Tuesday, June 14, 2011
Greece's credit rating cut again on higher risk of default
Greece's recovery plans have suffered another hammer blow after Standard & Poor's cut the country's credit rating because of "a significantly higher likelihood of one or more defaults".
The rating agency reduced the long-term rating on Greek sovereign debt from B to CCC – only four notches above default. It added that in its view the country's credit outlook was "negative".
The yield on 10-year bonds issued by Greece has soared to 16.9pc and the country's sovereign debt is now the lowest rated in the world, ranking below Ecuador, Jamaica and Grenada. The move also impacted Portuguese and Irish bonds, which are also experiencing similar problems to the Hellenic nation.

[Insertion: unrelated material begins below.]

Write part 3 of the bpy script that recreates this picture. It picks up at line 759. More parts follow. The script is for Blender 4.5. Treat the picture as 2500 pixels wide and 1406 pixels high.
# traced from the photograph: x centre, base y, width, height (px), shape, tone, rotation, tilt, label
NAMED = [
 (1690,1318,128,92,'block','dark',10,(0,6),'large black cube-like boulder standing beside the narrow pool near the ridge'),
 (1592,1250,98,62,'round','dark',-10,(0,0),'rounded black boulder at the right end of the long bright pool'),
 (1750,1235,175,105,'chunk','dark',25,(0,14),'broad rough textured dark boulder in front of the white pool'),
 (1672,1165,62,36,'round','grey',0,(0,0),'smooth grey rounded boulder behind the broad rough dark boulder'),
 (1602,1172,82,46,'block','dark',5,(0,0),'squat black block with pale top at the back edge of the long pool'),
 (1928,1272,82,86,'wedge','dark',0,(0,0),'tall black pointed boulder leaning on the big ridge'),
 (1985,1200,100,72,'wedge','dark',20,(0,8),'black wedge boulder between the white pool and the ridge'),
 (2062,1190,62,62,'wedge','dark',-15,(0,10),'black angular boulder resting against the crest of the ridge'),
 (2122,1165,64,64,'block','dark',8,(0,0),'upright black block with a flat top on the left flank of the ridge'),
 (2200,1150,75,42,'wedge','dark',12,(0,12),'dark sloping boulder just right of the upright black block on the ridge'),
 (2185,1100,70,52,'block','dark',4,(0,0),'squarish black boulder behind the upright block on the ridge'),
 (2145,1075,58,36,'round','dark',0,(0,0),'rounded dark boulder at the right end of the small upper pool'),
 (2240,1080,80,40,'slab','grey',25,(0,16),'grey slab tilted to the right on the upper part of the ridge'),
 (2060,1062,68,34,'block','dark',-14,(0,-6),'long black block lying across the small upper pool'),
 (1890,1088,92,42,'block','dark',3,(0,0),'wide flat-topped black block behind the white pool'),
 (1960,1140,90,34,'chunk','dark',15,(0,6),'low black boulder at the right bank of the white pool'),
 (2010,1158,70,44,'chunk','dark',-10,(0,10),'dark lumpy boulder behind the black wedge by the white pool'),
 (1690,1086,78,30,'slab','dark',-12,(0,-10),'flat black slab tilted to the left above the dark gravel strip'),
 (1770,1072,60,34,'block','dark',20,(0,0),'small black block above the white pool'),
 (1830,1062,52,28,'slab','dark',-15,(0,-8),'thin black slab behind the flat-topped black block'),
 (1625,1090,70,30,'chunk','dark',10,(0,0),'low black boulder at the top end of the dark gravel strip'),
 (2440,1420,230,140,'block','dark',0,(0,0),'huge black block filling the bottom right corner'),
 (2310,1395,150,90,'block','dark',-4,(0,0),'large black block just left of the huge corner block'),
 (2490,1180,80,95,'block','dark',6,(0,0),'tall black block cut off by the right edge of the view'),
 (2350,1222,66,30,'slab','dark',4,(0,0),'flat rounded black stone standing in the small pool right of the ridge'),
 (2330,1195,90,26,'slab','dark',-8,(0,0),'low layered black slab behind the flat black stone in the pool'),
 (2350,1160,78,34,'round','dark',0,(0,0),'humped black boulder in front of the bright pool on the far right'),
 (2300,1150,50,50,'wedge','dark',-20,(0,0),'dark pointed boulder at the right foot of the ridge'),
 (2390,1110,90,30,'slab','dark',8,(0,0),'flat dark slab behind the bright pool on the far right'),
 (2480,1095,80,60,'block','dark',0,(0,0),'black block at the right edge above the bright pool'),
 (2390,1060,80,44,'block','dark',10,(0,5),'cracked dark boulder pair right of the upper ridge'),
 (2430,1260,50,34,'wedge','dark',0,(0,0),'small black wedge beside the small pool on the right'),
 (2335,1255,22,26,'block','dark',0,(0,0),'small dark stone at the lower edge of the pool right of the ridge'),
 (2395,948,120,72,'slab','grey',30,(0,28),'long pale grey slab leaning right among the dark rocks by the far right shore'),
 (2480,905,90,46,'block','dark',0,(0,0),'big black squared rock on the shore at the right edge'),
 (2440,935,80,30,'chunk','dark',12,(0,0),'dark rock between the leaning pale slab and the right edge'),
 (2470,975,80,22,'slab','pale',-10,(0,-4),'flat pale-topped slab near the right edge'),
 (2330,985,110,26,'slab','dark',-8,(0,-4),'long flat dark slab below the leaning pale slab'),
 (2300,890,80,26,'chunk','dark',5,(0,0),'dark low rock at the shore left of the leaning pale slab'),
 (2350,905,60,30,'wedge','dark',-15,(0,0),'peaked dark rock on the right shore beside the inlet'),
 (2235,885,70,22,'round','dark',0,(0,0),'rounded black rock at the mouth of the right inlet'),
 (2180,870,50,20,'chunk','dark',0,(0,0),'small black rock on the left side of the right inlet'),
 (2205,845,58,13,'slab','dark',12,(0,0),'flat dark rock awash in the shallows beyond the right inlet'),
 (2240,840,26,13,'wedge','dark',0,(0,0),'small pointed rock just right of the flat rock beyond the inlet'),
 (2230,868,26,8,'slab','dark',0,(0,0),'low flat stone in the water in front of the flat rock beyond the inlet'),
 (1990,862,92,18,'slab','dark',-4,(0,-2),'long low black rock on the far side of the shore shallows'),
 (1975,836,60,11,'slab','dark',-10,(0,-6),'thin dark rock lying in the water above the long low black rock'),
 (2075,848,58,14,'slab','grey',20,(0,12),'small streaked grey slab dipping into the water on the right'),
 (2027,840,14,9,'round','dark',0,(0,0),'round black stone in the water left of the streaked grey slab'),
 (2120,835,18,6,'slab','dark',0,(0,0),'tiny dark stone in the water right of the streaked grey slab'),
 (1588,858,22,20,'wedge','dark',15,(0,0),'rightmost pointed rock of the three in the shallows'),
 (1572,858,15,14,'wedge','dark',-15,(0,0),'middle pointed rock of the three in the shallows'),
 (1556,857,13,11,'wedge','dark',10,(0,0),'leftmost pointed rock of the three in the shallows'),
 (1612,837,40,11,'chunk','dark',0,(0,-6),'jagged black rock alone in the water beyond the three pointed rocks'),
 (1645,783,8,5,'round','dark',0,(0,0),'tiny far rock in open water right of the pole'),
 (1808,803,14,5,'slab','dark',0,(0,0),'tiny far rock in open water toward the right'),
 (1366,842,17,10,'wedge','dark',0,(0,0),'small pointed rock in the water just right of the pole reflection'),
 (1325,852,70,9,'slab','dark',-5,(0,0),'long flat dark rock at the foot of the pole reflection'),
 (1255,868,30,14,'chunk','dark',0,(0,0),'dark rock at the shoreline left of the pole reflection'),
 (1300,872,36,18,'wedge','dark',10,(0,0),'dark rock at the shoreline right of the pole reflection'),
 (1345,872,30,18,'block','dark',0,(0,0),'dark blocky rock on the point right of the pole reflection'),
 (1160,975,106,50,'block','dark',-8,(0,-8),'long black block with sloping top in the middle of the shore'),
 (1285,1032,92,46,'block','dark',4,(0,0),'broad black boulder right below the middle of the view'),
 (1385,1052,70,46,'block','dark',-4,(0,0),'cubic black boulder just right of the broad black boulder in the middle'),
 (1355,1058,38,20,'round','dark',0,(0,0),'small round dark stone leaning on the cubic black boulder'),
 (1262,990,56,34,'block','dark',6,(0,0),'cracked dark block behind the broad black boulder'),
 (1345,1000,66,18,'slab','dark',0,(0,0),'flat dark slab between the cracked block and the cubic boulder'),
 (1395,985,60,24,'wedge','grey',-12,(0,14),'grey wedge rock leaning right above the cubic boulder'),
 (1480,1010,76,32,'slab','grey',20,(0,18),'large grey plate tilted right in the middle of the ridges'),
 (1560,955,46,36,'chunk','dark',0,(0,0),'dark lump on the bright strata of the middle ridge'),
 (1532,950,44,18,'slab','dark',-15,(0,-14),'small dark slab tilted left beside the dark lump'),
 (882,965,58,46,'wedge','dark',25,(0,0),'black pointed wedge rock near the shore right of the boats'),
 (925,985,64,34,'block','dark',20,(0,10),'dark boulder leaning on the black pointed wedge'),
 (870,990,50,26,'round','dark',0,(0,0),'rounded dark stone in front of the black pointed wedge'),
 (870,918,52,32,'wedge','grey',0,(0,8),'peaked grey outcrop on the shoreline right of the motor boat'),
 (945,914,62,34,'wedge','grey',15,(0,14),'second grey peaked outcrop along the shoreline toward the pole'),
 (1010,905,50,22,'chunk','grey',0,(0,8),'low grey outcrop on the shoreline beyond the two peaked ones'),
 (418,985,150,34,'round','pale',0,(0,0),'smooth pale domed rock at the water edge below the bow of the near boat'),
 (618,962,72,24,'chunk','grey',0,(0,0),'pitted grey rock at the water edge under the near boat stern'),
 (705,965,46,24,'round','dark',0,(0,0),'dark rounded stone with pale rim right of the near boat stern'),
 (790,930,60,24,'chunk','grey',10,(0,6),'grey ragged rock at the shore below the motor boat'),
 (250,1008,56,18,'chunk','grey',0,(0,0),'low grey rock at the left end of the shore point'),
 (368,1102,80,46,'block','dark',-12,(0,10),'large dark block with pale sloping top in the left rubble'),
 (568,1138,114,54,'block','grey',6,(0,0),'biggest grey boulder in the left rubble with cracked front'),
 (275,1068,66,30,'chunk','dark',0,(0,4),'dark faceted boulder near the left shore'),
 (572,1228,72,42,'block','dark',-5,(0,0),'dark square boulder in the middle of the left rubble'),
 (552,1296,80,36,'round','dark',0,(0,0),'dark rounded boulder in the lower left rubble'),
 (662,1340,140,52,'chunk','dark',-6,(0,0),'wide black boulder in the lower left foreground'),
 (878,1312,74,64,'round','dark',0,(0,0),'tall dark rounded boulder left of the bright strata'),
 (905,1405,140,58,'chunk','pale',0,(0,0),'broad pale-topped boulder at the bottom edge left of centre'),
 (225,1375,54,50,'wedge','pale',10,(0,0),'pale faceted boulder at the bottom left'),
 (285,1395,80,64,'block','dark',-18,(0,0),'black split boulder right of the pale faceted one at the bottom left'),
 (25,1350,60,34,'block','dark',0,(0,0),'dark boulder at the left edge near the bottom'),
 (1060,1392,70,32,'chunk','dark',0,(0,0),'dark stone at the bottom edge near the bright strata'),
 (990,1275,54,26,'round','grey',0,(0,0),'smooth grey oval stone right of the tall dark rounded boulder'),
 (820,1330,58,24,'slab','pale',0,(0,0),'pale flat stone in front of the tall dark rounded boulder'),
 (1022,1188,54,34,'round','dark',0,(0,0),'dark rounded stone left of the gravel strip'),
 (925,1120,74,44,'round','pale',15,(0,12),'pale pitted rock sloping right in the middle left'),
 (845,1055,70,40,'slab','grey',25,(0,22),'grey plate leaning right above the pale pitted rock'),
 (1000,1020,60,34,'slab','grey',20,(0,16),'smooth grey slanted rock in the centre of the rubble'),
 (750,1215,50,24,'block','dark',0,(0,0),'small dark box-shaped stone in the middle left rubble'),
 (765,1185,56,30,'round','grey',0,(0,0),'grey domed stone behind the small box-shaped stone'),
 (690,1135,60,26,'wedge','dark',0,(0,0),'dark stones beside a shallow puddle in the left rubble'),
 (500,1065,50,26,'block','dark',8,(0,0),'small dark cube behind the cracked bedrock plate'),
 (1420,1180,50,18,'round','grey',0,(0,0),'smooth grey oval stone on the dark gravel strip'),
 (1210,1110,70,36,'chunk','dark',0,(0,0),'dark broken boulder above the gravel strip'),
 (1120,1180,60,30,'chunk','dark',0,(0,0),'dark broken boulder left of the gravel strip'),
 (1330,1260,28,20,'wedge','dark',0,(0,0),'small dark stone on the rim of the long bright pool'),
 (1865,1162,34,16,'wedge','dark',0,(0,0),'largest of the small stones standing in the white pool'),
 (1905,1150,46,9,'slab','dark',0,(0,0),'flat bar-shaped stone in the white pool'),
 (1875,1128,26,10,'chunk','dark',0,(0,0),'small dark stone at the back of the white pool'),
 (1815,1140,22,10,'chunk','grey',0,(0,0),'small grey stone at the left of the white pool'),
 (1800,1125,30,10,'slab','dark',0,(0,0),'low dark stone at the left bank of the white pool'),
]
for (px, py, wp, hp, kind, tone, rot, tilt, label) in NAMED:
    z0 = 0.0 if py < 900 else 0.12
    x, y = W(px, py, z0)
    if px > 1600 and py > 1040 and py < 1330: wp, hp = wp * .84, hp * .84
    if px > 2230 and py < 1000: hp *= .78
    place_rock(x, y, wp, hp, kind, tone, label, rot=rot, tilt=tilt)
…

The downgrade triggered an angry response from the Greek finance ministry which claimed Standard & Poor's decision was made on the back of "rumours and statements by representatives of the European Commission and European Central Bank".
The ministry said: "However, the decision ignores the intense consultations taking place between the same institutions and the International Monetary Fund aimed at designing a viable solution that will cover the financing needs of Greece in the coming years."
The statement added that the Greek government had shown "determined efforts" to "avoid at any costs" a default or restructuring of its debt repayments, as well as a "strong desire" to stay within the eurozone. It pointed to the tough fiscal strategy submitted to the Greek Parliament last week as evidence of its commitment to economic reforms.